Bisnis.com, JAKARTA — Setoran penerimaan negara bukan pajak (PNBP) dari layanan Kementerian Perhubungan (Kemenhub) diprediksi bakal susut 15,3% secara tahunan pada 2026 karena sejumlah alasan. Salah satunya adalah imbas potensi penurunan dari layanan penerbitan Sertifikat Registrasi Uji Tipe (SRUT).
Direktur Sarana dan Keselamatan Transportasi Jalan Direktorat Jenderal Hubungan Darat (Ditjen Hubdat) Yusuf Nugroho menyampaikan bahwa penurunan target layanan tersebut pada tahun depan sebagai imbas dari menurunnya daya beli masyarakat terhadap kendaraan bermotor.
Selain itu, adanya pembatasan jumlah kuota impor dari negara asal, adanya keterbatasan kapasitas produksi oleh agen pemegang merek (APM), serta kondisi ekonomi dan perubahan perilaku masyarakat yang memicu pengeluaran prioritas utama sehingga membutuhkan waktu untuk mengonsumsi barang kebutuhan tersier seperti mobil.
“Harga tinggi pada sejumlah mobil sehingga kemungkinan mempengaruhi keputusan pembelian, calon pembeli memerlukan waktu untuk merencanakan ulang dana mereka,” ujarnya kepada Bisnis, dikutip pada Rabu (20/8/2025).
Dalam Buku II Nota Keuangan beserta RAPBN 2026, PNBP Kemenhub ditargetkan senilai Rp8,9 triliun atau 15,3% lebih rendah dari outlook 2025 yang mencapai Rp10,5 triliun—stagnan dari 2024.

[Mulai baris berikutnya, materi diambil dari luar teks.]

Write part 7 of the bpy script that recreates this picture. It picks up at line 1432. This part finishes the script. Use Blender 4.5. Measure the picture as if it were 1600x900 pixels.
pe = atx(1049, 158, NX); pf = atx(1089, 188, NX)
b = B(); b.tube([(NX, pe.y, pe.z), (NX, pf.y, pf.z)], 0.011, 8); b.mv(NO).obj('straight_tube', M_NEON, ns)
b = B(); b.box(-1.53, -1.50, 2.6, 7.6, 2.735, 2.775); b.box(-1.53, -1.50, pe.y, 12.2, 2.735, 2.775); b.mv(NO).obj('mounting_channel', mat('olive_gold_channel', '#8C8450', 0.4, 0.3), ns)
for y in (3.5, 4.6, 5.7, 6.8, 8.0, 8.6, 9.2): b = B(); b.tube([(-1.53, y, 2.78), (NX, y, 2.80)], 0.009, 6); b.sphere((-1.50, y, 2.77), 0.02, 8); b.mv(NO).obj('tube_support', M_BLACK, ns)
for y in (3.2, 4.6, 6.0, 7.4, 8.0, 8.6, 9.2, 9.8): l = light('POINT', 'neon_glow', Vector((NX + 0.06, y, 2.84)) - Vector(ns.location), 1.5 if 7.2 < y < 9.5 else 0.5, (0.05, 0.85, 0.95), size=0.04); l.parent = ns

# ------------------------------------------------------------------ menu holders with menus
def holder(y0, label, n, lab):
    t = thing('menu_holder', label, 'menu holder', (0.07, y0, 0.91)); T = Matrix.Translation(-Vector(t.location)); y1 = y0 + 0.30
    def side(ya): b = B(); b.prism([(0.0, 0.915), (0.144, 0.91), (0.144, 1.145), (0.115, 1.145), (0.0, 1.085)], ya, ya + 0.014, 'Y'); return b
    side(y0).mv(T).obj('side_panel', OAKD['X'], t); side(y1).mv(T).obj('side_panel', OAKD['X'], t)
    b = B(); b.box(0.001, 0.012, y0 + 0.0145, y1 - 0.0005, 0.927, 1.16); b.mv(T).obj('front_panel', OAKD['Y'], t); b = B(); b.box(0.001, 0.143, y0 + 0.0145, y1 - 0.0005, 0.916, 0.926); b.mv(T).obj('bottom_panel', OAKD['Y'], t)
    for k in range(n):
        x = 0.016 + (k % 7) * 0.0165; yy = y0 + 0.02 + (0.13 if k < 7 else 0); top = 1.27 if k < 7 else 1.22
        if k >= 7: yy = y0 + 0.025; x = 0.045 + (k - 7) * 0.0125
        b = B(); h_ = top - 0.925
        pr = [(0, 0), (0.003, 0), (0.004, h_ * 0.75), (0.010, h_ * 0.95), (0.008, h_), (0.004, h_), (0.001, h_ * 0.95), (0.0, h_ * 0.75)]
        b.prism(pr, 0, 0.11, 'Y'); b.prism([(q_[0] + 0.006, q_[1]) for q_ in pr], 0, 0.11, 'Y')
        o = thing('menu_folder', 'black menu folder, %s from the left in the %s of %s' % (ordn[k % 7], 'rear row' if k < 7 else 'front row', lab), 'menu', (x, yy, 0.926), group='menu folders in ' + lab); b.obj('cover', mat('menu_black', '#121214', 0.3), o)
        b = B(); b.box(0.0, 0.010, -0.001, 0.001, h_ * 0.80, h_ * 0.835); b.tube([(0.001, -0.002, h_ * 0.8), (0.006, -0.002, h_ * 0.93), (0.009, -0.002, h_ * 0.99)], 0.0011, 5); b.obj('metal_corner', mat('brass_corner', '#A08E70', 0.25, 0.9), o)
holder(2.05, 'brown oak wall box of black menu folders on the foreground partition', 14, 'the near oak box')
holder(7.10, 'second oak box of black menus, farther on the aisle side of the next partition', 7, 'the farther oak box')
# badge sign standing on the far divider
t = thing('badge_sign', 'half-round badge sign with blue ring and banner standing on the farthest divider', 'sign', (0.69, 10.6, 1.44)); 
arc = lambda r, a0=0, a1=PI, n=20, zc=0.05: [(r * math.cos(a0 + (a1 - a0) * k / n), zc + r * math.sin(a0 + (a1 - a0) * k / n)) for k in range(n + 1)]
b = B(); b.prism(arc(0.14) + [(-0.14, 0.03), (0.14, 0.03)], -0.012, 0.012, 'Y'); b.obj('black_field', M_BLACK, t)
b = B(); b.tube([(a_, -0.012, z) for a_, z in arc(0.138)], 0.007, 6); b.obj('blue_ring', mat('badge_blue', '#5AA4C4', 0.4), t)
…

Padahal, dari enam K/L dengan layanan utama, sumber penerimaan dari Kemenhub menjadi ketiga terbesar selain Kepolisian RI dan Kementerian Komunikasi dan Digital.
Terpisah, Kepala Biro Komunikasi dan Informasi Publik Ernita Titis Dewi menjelaskan bahwa target PNPB 2026 pada dasarnya senilai Rp11,32 triliun yang terdiri dari PNBP senilai Rp8,9 triliun dan BLU senilai Rp2,5 triliun.

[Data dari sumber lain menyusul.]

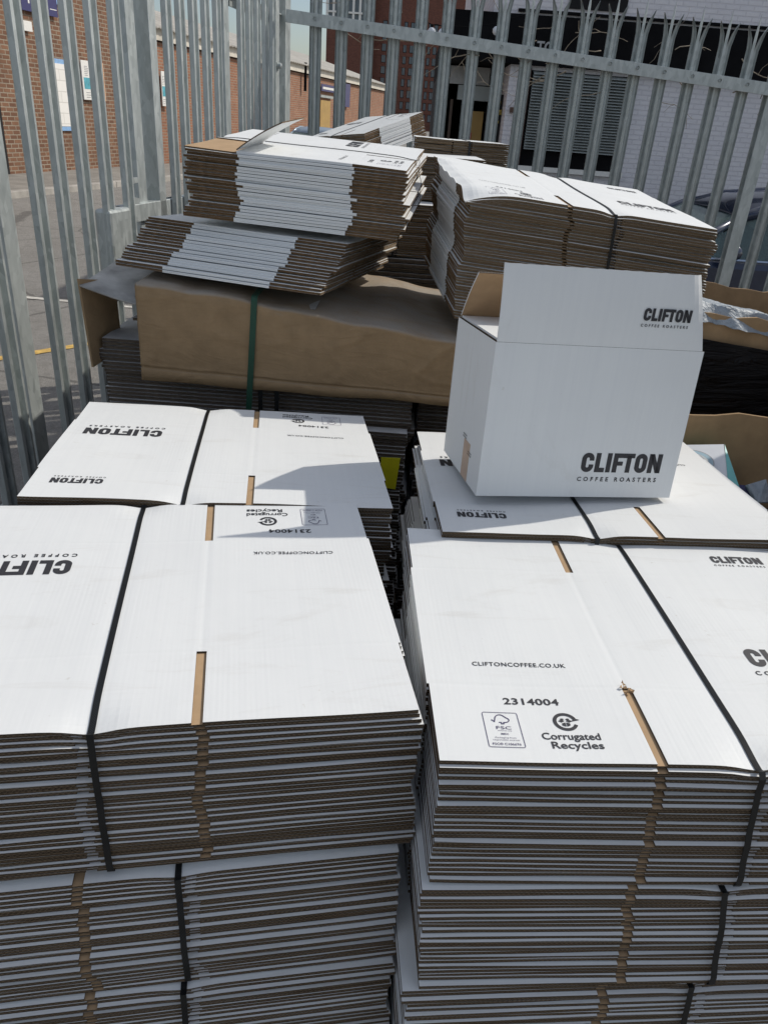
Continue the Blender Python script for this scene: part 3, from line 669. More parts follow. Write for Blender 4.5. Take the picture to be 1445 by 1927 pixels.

Sementara target 2025 senilai Rp11,23 triliun yang terdiri dari PNBP senilai Rp9 triliun dan BLU Rp2,23 triliun. Secara keseluruhan target TA 2026 lebih besar dibandingkan dengan target TA 2025.

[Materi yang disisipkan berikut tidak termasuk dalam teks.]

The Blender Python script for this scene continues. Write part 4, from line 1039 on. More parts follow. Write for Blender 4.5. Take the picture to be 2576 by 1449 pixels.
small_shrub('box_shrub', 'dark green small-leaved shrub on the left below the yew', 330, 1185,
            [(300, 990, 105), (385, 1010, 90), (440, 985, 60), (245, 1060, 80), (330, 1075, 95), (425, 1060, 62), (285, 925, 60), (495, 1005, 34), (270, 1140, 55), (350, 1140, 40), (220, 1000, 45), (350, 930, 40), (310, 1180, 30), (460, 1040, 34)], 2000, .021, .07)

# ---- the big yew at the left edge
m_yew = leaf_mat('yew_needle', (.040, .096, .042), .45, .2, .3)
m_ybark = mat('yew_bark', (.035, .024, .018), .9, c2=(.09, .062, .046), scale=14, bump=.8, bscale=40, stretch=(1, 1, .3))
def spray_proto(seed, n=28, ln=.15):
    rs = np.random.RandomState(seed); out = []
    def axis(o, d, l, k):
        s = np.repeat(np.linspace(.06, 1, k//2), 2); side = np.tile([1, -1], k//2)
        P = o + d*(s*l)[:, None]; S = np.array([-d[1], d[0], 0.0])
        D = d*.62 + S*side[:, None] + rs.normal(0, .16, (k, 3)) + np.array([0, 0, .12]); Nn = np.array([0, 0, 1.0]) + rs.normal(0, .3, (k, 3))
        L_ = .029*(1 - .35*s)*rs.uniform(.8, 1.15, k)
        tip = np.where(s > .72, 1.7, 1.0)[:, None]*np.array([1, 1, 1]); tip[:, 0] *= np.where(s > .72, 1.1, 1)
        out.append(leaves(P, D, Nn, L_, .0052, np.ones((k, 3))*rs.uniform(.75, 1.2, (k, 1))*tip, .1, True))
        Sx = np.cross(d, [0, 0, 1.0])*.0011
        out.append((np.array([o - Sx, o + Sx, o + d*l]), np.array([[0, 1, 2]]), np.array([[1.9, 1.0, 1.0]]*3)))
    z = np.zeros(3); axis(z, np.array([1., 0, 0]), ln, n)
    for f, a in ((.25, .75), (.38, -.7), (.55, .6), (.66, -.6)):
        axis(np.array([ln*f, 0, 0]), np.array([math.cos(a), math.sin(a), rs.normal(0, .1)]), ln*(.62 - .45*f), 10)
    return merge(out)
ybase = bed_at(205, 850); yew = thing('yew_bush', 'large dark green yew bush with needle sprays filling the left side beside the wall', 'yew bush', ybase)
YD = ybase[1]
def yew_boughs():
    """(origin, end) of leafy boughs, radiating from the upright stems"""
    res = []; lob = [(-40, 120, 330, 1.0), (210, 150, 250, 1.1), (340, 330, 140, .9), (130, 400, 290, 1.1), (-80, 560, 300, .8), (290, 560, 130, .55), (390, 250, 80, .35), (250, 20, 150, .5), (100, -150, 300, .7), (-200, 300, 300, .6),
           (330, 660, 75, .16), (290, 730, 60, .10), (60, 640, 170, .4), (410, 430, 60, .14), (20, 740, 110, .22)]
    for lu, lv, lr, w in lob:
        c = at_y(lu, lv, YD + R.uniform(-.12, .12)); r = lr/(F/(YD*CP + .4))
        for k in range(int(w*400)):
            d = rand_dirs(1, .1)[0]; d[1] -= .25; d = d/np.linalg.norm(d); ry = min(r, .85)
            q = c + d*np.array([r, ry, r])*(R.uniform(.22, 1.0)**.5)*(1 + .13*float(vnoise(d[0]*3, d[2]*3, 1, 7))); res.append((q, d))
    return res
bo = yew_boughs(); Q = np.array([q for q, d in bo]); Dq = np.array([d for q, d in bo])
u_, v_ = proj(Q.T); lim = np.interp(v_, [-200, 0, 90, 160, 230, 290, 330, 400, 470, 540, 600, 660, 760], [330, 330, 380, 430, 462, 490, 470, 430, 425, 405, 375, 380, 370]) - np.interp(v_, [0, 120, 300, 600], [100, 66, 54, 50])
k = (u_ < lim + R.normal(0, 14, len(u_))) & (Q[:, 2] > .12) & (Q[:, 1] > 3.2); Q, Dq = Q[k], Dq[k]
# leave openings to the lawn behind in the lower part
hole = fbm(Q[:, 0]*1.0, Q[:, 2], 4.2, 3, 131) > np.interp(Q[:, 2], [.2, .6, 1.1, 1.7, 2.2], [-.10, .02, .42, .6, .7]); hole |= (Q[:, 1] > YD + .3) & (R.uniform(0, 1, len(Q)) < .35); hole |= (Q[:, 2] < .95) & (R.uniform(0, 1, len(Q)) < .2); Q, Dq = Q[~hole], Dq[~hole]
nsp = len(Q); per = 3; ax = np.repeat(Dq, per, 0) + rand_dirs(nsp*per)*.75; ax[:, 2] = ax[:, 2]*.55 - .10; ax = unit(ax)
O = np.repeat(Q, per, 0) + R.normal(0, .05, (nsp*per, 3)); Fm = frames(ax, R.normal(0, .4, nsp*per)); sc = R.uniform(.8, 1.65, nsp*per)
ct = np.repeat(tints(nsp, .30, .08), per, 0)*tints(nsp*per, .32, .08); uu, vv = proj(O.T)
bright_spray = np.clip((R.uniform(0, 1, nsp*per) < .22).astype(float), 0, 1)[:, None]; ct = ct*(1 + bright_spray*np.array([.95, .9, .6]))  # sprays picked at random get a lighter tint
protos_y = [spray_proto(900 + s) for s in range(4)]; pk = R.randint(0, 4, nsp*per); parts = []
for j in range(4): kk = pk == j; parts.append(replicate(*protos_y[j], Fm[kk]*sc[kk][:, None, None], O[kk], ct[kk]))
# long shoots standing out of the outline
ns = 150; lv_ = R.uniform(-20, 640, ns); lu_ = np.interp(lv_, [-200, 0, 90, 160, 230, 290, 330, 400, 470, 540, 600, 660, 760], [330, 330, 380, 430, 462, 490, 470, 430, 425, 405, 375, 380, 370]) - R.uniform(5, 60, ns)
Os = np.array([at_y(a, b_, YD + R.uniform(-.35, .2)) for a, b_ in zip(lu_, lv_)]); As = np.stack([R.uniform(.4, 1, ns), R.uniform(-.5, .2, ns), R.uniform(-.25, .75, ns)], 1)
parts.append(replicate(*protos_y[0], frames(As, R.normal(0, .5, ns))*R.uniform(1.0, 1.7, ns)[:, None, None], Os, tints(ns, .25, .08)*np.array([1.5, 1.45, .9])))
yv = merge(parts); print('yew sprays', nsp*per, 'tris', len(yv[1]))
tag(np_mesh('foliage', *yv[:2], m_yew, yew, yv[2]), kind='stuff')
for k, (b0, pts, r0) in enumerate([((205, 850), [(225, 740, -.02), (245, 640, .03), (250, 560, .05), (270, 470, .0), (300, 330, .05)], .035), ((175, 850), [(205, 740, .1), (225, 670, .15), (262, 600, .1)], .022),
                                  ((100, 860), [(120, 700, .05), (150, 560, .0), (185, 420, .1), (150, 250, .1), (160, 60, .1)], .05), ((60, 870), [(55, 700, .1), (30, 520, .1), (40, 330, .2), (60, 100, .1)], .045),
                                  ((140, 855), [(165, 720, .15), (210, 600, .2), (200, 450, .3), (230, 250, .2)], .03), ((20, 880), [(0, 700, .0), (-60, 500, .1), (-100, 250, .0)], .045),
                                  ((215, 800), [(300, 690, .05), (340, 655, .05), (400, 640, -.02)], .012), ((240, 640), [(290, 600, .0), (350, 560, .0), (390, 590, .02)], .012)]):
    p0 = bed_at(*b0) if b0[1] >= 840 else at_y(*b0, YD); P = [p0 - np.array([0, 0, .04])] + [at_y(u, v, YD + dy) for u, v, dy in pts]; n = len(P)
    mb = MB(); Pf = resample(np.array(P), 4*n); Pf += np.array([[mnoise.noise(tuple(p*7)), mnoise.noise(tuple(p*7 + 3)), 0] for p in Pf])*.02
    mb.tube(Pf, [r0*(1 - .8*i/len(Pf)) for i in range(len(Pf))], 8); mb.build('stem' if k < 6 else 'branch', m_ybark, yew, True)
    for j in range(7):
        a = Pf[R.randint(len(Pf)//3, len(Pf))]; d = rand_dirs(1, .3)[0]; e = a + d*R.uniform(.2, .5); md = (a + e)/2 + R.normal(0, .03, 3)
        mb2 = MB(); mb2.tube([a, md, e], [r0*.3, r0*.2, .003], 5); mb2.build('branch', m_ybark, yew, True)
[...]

"Untuk outlook penerimaan PNPB TA 2025 lebih besar dikarenakan terdapat beberapa potensi penerimaan yang tertunda dari tahun sebelumnya, yang mana direncanakan akan dibayarkan pada tahun 2025. Sehingga membuat outlook penerimaan PNBP TA 2025 terlihat lebih tinggi," ujarnya kepada Bisnis.
Sedangkan untuk 2026 target penerimaan PNBP lebih kecil dikarenakan terdapat beberapa hal yang menjadi pertimbangan, selain menurunnya potensi penerimaan dari layanan penerbitan SRUT.
Misalnya, terdapat beberapa layanan yang sudah tidak dilayani karena sudah dilimpahkan ke pemerintah daerah, yakni buy the service/BTS.
Selain itu, juga diberlakukannya Implementasi Undang-Undang Nomor 1 Tahun 2022 tentang Hubungan Keuangan antara Pemerintah Pusat dan Pemerintah Daerah di mana layanan uji berkala menjadi gratis atau tidak berbayar, serta pelaksanaan P3D pelabuhan lokal regional ke pemda.
Sebelumnya, pemerintah melalui Buku II Nota Keuangan dan RAPBN 2026 menyampaikan bahwa penurunan setoran kas negara tersebut sebagai efek dari menurunnya target PNBP dari layanan penerbitan Sertifikat Registrasi Uji Tipe (SRUT).
“Pengaruh animo masyarakat dan kondisi ekonomi serta akibat adanya pelaksanaan penyerahan Personel, Pendanaan, Sarana, dan Prasarana serta Dokumen [P3D] dari 444 pelabuhan Pengumpan Lokal [PL] dan Pengumpan Regional [PR] kepada Penda sehingga berdampak pada 185 Satker PNBP di lingkungan Direktorat Jenderal Perhubungan Laut,” tulis pemerintah dalam dokumen tersebut.
Adapun untuk mengoptimalkan PNBP Lainnya dari Kemenhub yaitu dilakukan melalui peningkatan layanan dan tata kelola, serta optimalisasi potensi PNBP, seperti peningkatan layanan melalui peningkatan inovasi dan kualitas layanan PNBP seperti jasa kepelabuhan, jasa kebandarudaraan, jasa kenavigasian, jasa sertifikasi perkeretaapian, dan jasa sertifikasi kendaraan bermotor.
Kemudian simplifikasi layanan dan modernisasi proses bisnis dengan memandatkan TIK, serta keterlibatan Mitra Instansi Pengelola PNBP (MIP-PNBP) seperti MIP pada jasa layanan transportasi.
Pemerintah juga bakal mengoptimalkan potensi PNBP dengan menarik tarif baru atas layanan yang belum terpungut, seperti drone dan tarif volatil atau yang sifatnya mendesak. Selain itu, juga melakukan optimalisasi pemanfaatan aset atau barang milik negara (BMN) melalui sewa lahan, gedung, bangunan, sarana dan prasarana.